Can you restate the lines of the entries below, word for word, from the first one through the line that includes "scene.add(camera);"?

[Begin DATA SHOWN]

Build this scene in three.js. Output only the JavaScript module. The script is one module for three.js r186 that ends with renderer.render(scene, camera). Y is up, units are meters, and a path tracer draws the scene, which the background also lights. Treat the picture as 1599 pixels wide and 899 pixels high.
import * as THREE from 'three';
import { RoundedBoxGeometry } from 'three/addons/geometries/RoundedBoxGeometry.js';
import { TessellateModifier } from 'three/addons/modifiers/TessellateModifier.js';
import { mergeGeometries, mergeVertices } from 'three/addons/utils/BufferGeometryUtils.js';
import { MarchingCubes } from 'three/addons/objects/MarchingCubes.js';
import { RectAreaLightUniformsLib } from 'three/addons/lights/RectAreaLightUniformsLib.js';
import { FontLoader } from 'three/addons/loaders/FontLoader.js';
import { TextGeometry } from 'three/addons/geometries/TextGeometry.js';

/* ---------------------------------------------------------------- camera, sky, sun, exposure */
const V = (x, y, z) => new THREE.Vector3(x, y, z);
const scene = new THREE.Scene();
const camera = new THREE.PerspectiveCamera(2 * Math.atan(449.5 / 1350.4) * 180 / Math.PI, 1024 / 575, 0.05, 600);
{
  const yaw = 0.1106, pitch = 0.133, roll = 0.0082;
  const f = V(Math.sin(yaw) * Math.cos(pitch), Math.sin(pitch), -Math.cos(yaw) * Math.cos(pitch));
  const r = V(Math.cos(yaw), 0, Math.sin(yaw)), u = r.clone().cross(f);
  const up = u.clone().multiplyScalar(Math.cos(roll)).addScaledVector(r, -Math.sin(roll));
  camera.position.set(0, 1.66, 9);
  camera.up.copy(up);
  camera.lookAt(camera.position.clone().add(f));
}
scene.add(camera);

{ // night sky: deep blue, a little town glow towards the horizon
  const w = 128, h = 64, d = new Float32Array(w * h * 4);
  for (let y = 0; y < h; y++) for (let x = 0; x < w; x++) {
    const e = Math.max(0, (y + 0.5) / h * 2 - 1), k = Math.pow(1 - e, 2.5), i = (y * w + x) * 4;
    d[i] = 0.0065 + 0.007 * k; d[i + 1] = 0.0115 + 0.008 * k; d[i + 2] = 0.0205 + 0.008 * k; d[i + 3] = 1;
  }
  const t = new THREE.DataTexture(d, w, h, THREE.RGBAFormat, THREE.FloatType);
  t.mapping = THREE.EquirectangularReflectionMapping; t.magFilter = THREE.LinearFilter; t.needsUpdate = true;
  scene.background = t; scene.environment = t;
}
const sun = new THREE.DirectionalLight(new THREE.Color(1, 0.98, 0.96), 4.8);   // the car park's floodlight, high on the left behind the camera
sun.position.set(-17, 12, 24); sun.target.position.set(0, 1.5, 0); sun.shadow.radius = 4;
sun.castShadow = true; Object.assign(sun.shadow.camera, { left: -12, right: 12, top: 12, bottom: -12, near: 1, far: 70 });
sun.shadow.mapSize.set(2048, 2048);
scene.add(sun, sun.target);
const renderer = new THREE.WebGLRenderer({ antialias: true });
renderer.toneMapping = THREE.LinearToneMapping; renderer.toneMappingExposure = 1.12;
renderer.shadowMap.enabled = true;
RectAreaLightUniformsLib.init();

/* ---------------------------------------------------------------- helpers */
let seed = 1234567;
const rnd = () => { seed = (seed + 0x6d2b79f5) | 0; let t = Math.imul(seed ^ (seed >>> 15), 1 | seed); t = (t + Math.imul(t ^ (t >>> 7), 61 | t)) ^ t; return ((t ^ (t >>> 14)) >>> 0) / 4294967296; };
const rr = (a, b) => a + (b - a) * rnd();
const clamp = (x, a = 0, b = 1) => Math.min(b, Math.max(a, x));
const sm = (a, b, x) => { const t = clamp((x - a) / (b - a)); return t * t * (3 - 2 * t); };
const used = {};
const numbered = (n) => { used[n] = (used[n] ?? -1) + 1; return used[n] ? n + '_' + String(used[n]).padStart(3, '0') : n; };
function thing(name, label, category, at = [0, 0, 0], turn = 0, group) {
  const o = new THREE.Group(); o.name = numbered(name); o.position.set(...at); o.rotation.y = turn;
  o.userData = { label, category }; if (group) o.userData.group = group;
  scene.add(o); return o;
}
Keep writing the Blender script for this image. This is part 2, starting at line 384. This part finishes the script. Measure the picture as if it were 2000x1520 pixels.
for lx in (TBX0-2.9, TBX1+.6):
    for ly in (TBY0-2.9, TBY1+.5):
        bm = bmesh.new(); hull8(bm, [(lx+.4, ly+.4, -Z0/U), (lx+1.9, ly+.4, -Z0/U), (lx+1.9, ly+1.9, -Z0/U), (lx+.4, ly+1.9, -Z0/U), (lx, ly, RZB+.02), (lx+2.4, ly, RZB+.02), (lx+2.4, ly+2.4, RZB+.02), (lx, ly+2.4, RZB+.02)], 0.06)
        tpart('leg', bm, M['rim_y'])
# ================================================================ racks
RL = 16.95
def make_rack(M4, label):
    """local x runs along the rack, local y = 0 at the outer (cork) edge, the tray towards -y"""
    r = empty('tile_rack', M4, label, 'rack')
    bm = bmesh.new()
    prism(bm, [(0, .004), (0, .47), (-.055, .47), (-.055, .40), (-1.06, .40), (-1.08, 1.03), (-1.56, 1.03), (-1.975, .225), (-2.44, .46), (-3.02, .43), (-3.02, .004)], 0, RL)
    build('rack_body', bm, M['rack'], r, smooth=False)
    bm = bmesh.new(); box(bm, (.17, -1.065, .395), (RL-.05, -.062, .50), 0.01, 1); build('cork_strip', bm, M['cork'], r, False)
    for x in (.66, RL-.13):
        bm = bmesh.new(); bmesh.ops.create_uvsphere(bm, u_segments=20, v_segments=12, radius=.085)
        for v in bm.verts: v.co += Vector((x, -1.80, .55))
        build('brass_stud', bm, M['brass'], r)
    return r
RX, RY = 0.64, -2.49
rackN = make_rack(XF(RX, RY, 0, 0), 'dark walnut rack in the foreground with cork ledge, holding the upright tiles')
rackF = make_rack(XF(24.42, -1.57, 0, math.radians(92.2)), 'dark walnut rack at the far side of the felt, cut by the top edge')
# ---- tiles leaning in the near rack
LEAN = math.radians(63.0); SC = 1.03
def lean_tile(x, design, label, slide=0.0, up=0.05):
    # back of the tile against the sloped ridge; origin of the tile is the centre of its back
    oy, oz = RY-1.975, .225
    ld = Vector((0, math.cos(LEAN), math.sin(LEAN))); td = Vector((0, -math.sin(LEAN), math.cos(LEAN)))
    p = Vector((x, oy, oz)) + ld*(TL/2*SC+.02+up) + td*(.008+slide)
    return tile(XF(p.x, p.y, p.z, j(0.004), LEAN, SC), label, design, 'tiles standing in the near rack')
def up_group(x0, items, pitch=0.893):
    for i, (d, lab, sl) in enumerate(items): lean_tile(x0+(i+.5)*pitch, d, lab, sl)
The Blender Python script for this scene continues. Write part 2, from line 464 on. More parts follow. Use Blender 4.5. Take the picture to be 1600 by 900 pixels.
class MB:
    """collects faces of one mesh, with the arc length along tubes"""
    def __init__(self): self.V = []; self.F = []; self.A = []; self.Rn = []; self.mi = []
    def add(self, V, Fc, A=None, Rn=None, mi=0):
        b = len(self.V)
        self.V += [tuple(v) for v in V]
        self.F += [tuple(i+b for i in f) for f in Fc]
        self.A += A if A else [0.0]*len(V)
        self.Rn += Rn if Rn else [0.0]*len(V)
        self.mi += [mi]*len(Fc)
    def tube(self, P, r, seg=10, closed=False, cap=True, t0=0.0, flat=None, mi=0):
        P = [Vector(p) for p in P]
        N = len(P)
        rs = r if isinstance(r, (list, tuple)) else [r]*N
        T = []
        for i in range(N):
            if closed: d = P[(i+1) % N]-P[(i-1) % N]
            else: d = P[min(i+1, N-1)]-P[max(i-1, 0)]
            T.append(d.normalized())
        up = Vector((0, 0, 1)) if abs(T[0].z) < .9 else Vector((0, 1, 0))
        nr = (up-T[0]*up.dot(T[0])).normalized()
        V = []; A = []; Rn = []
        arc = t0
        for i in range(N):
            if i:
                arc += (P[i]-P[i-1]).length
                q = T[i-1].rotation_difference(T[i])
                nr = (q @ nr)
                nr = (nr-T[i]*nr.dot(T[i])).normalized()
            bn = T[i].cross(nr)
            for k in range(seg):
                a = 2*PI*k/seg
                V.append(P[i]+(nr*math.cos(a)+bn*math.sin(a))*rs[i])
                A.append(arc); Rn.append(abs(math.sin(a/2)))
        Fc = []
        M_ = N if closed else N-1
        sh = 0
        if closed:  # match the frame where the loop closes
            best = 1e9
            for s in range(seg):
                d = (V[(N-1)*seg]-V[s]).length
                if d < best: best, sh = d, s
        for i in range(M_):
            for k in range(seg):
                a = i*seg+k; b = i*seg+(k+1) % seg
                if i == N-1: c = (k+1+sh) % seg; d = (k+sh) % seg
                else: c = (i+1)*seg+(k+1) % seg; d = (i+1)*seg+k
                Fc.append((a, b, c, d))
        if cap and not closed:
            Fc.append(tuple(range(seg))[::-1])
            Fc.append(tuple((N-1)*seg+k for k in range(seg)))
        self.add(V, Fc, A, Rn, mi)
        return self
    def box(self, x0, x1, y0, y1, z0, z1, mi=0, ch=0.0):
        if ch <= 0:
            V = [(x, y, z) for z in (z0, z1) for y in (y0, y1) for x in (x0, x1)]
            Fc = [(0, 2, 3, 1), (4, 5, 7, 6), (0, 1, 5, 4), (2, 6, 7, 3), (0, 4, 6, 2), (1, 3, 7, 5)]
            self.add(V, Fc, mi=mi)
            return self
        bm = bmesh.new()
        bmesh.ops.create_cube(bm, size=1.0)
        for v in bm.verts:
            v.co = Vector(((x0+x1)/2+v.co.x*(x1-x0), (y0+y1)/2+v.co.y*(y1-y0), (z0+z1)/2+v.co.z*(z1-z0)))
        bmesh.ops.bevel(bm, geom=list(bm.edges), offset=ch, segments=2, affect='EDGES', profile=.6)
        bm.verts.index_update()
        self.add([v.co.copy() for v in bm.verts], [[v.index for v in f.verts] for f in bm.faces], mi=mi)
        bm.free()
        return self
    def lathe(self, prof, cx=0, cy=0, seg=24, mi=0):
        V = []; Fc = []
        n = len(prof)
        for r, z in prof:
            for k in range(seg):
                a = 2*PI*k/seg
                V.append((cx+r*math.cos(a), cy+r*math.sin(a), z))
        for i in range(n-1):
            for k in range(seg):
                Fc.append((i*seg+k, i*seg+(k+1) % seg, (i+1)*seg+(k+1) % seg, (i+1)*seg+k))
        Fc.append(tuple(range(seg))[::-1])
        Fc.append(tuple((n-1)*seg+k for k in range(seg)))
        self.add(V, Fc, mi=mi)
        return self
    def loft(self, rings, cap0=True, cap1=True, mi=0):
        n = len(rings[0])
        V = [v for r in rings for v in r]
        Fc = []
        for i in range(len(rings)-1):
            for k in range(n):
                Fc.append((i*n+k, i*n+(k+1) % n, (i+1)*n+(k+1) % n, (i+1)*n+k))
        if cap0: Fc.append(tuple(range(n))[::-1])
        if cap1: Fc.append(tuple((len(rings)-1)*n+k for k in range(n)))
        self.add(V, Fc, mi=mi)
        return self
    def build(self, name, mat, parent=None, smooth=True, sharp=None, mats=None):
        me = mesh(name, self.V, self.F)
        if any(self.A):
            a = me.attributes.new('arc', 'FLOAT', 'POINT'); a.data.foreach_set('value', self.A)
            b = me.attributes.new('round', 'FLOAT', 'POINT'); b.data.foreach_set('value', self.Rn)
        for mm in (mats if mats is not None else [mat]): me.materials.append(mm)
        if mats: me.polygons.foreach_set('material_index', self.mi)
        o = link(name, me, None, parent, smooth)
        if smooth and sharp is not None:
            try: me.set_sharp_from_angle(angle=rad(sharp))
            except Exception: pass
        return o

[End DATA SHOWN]

RESPONSE TO THE EXERCISE —
Build this scene in three.js. Output only the JavaScript module. The script is one module for three.js r186 that ends with renderer.render(scene, camera). Y is up, units are meters, and a path tracer draws the scene, which the background also lights. Treat the picture as 1599 pixels wide and 899 pixels high.
import * as THREE from 'three';
import { RoundedBoxGeometry } from 'three/addons/geometries/RoundedBoxGeometry.js';
import { TessellateModifier } from 'three/addons/modifiers/TessellateModifier.js';
import { mergeGeometries, mergeVertices } from 'three/addons/utils/BufferGeometryUtils.js';
import { MarchingCubes } from 'three/addons/objects/MarchingCubes.js';
import { RectAreaLightUniformsLib } from 'three/addons/lights/RectAreaLightUniformsLib.js';
import { FontLoader } from 'three/addons/loaders/FontLoader.js';
import { TextGeometry } from 'three/addons/geometries/TextGeometry.js';

/* ---------------------------------------------------------------- camera, sky, sun, exposure */
const V = (x, y, z) => new THREE.Vector3(x, y, z);
const scene = new THREE.Scene();
const camera = new THREE.PerspectiveCamera(2 * Math.atan(449.5 / 1350.4) * 180 / Math.PI, 1024 / 575, 0.05, 600);
{
  const yaw = 0.1106, pitch = 0.133, roll = 0.0082;
  const f = V(Math.sin(yaw) * Math.cos(pitch), Math.sin(pitch), -Math.cos(yaw) * Math.cos(pitch));
  const r = V(Math.cos(yaw), 0, Math.sin(yaw)), u = r.clone().cross(f);
  const up = u.clone().multiplyScalar(Math.cos(roll)).addScaledVector(r, -Math.sin(roll));
  camera.position.set(0, 1.66, 9);
  camera.up.copy(up);
  camera.lookAt(camera.position.clone().add(f));
}
scene.add(camera);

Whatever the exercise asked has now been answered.